A estratégia de um combate
Mas, afinal, do que se trata? O Strikers Edge é uma mistura entre o famoso jogo do mata e um de combate. No ecrã, os dois jogadores têm o seu próprio espaço, dividido por uma falésia ou rio, e tentam, à distância, acertar no adversário com flechas, lanças, etc, conforme a personagem com que estejam a jogar. A cada golpe, a vida da nossa personagem vai diminuindo até, próximo já da morte certa, o último projétil ficar em câmara lenta, permitindo-nos, caso sejamos rápidos, desviar e continuar o combate. À primeira vista, o jogo pode parecer muito simples, mas o jogador vai-se apercebendo da sua complexidade à medida que confronta outros adversários – ou até mesmo a inteligência artificial da consola ou computador –, obrigando-se a pensar previamente nas estratégias e táticas que poderá usar com as várias personagens.
Alguns jogadores são mais defensivos, enquanto outros são mais ofensivos, e há que perceber a forma como o adversário joga para o derrotar. Bem como usar as características da arena em que estamos a jogar, escondendo-nos atrás de rochas, por exemplo. «A capacidade de se adaptarem estratégias e de usar a personagem começa-se a notar cada vez mais com o tempo de jogo», explicou Andrade. Para o programador, é um jogo simples mas de difícil mestria, o que estimula intelectualmente os jogadores. A partir de certo momento, a rapidez dos dedos atinge o máximo e entra-se na estratégia e na capacidade de se antecipar as movimentações e ataques do adversário. Não bastam poucas horas para se ser bom jogador. É esse lado da mestria que cria emoção quando se está a jogar, principalmente quando se está com pouca vida e o slow motion e o zoom in surgem no ecrã que nem alertas.

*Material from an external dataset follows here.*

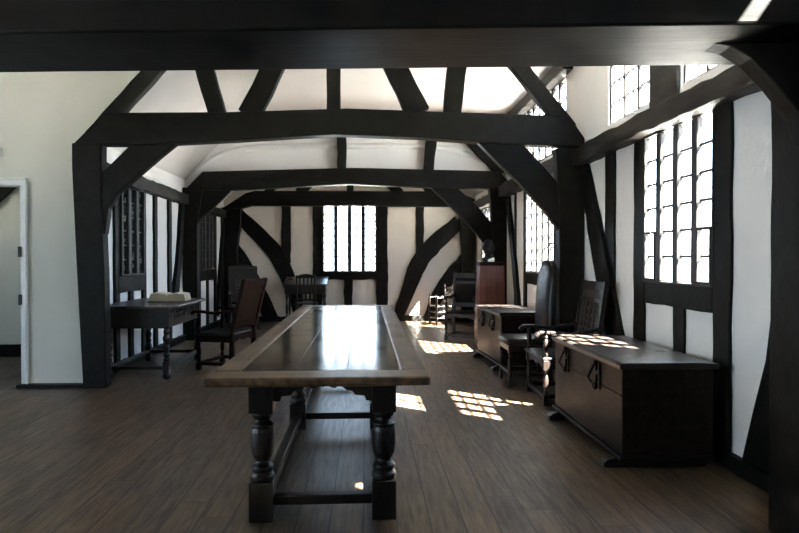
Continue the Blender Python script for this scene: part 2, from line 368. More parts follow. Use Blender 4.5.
for y0, y1 in ((4.19, 5.29), (7.8, 9.27), (11.6, 12.75)):
    trim(MB().sweep([(y0 + .02, 1.07, .19), (y1 - .02, 1.07, .19)], 'X', XR + .05, XR + E_, 0.005))
trim(MB().sweep([(2.4, 0.05, .10), (13.65, 0.05, .10)], 'X', XR - 0.06, XR, 0.006))                     # sill along the foot
trim(MB().sweep([(6.74, 2.36, .16), (6.52, 1.85, .28), (6.22, 1.27, .34), (5.9, .67, .32), (5.6, 0.08, .32)], 'X', XR - 0.05, XR, 0.012))        # raking strut by the first truss
trim(MB().prism([(2.9, 0), (3.88, 0), (3.86, .06), (3.74, .42), (3.62, .75), (3.54, 1.2), (3.53, 1.5), (3.60, 2.36), (2.9, 2.36)], 'X', XR - .03, XR))  # flared strut at the near truss
trim(MB().sweep([(10.45, 2.36, .2), (9.95, 1.2, .2), (9.5, 0.08, .2)], 'X', XR - 0.05, XR, 0.012))
trim(MB().sweep([(11.0, 2.3, .2), (13.5, 2.3, .1)], 'X', XR - 0.05, XR, 0.012)) if False else None
# head beam and posts of the middle clerestory
trim(MB().sweep([(7.2, 3.57, .15), (10.75, 3.57, .15)], 'X', XR - 0.12, XR, 0.01))
trim(MB().box(XR - 0.03, XR + 0.0, 4.71, 5.18, 2.55, 3.02), 'girt')
# left wall
trim(MB().sweep([(7.15, 2.33, .17), (10.6, 2.30, .16)], 'X', XL - 0.02, XL + 0.12, 0.012), 'girt')
trim(MB().sweep([(10.85, 2.28, .16), (13.7, 2.26, .16)], 'X', XL - 0.02, XL + 0.10, 0.012))
trim(MB().sweep([(7.1, 0.05, .10), (13.65, 0.05, .10)], 'X', XL, XL + 0.07, 0.006))
for y, z0, z1, w in ((7.83, 0, 2.26, .15), (8.76, 0, 2.26, .13), (8.29, 0.05, .93, .14), (9.24, 0, 2.26, .13), (9.90, 0, 2.26, .15),
                     (11.62, 0, 2.24, .14), (12.84, 0, 2.24, .14), (12.23, .05, .93, .13), (13.45, 0, 2.24, .12)):
    stud_x(XL, 0.035, y, z0, z1, w)
for y0, y1 in ((7.83, 8.76), (11.62, 12.84)):
    trim(MB().sweep([(y0, 1.03, .2), (y1, 1.03, .2)], 'X', XL, XL + 0.04, 0.005))
    trim(MB().sweep([(y0, 0.45, .1), (y1, 0.45, .1)], 'X', XL, XL + 0.04, 0.005)) if False else None
trim(MB().sweep([(10.52, 2.25, .16), (10.35, 1.4, .2), (10.02, 0.5, .26)], 'X', XL, XL + 0.06, 0.012))
trim(MB().sweep([(13.6, 2.2, .12), (13.3, 1.4, .14), (12.95, 0.2, .16)], 'X', XL, XL + 0.06, 0.012))
# end wall
YT = YE - 0.05
def endt(path, d=0.05, mat='timber'): return trim(MB().sweep(path, 'Y', YE - d, YE + 0.01, 0.012), mat)
endt([(-1.69, 1.25, .19), (-1.69, 2.47, .19)]); endt([(1.15, 1.40, .17), (1.15, 2.47, .17)])
endt([(-1.03, 0, .2), (-1.03, 2.47, .2)]); endt([(0.34, 0, .25), (0.34, 2.47, .25)])
endt([(-0.98, 0.98, .18), (0.25, 0.98, .18)]); endt([(-0.38, .05, .18), (-0.38, .92, .18)])
endt([(-2.80, 2.36, .24), (-2.60, 2.18, .28), (-2.15, 1.72, .34), (-1.80, 1.28, .34), (-1.52, .55, .26), (-1.40, .08, .22)], .06)
endt([(-2.85, 1.62, .30), (-2.45, 1.0, .30), (-2.0, .06, .30)], .06)
endt([(2.0, 2.12, .30), (1.48, 1.66, .36), (1.12, 1.22, .36), (.88, .60, .28), (.66, .06, .24)], .06)
endt([(2.15, 1.32, .30), (1.78, .93, .28), (1.52, .5, .26), (1.37, .06, .28)], .06)
endt([(-2.84, 0, .26), (-2.84, 1.2, .28), (-2.80, 2.4, .40)], .20); endt([(2.17, 0, .26), (2.17, 1.2, .26), (2.16, 2.45, .36)], .20)
endt([(-2.95, .06, .12), (2.25, .06, .12)], .07)
endt([(-2.1, 2.7, .16), (-1.7, 3.15, .16)], .05); endt([(-1.42, 2.72, .2), (-1.0, 3.16, .2)], .05); endt([(-.34, 2.72, .14), (-.34, 3.16, .14)], .05)
endt([(.72, 2.72, .2), (.3, 3.16, .2)], .05); endt([(1.4, 2.72, .18), (1.1, 3.15, .18)], .05)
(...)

À escolha do jogador estão oito personagens, cada uma com atributos de combate próprios e histórias que vamos explorando à medida que avançamos no jogo. Temos o ninja, o bárbaro, o cavaleiro, o espartano, a bruxa, o viking, a arqueira. «Criámos coisas únicas para cada personagem, não apenas os specials – como lhes chamamos –, mas também a história», disse Flores, acrescentando que toda a equipa deixou um pouco de si em cada uma das personagens, nem que sejam apenas as suas vozes. «Por algum motivo inconsciente acho que o vilão do espartano é um bocado parecido comigo», comenta, entre risos, Diogo Andrade. Já a capacidade de bloqueio de uma das personagens vem da utilização ‘abusiva’ de Flores como estratégia defensiva.
Reviver o indie
O Strikers Edge é um marco tanto na produção portuguesa de videojogos como no género dos jogos que se produzem. «O indie nunca teve tanto destaque e tanta gente interessada. Era um género que as pessoas pensavam que já não existia, mas agora há uma exposição maior», explica Andrade. Muitas vezes associa-se o indie a projetos de garagem ou na universidade, mas há iniciativas que têm orçamentos de milhões. «Ser indie é mais um espírito do que algo relacionado com orçamentos, ao contrário do que muita gente julga», afirma Ricardo Flores. Um estilo que esteve sempre presente desde o início do projeto, aliando a «mecânica simples, fácil de entender, divertida e, acima de tudo, super desafiante» ao estilo de pixel art que caracteriza o género.
Apesar de ter um modo história em que se joga sozinho, o jogo destaca-se pela sua componente online, em que até quatro jogadores se podem confrontar em batalhas que nos fazem suar. Universo que se alarga com a possibilidade de crossplay entre os jogadores da Playstation 4 e os do computador. «Incluímos um pequeno atraso nos jogadores de computador para não terem vantagem na rapidez de movimentos perante os da consola», admitiu Flores. Agora, é convidar os amigos para um pequeno serão em frente à televisão – made in Portugal.